### Stated problem
Collect all the lines that mention the word "pixels".

3D scene scripts
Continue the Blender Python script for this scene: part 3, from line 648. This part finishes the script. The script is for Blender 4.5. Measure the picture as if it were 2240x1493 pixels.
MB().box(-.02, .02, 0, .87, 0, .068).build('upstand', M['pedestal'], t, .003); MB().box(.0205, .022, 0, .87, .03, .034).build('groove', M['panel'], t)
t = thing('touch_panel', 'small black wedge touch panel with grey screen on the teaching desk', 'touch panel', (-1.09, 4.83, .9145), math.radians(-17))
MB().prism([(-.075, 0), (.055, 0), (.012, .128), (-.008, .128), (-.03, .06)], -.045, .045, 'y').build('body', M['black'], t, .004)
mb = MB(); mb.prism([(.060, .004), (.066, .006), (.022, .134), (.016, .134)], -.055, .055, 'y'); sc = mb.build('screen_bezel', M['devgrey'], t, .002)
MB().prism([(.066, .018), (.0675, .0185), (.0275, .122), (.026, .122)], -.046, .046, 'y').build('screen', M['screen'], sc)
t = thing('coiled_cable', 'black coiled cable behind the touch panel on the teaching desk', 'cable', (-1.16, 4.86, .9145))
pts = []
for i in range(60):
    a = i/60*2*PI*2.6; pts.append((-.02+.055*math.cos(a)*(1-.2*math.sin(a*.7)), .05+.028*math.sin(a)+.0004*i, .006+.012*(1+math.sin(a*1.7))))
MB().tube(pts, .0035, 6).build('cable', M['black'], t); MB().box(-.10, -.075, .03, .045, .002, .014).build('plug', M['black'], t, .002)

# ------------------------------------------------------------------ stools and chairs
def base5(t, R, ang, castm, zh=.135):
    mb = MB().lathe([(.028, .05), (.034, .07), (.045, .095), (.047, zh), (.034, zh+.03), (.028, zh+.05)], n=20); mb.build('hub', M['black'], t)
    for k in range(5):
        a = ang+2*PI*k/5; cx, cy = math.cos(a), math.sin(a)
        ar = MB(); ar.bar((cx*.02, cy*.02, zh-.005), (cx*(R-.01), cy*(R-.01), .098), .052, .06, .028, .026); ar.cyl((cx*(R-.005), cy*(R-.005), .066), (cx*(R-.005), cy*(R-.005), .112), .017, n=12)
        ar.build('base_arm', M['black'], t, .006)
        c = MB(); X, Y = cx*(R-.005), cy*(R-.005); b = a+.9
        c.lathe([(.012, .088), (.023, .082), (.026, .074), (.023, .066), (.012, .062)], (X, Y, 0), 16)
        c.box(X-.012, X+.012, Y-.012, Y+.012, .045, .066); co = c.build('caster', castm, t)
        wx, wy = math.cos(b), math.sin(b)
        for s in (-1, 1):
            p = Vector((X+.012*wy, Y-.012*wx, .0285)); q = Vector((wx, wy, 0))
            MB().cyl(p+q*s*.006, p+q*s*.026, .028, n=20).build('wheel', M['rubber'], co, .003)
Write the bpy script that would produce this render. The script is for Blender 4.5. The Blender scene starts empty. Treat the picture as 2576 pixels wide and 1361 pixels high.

### Response below
Continue the Blender Python script for this scene: part 3, from line 648. This part finishes the script. The script is for Blender 4.5. Measure the picture as if it were 2240x1493 pixels.
Write the bpy script that would produce this render. The script is for Blender 4.5. The Blender scene starts empty. Treat the picture as 2576 pixels wide and 1361 pixels high.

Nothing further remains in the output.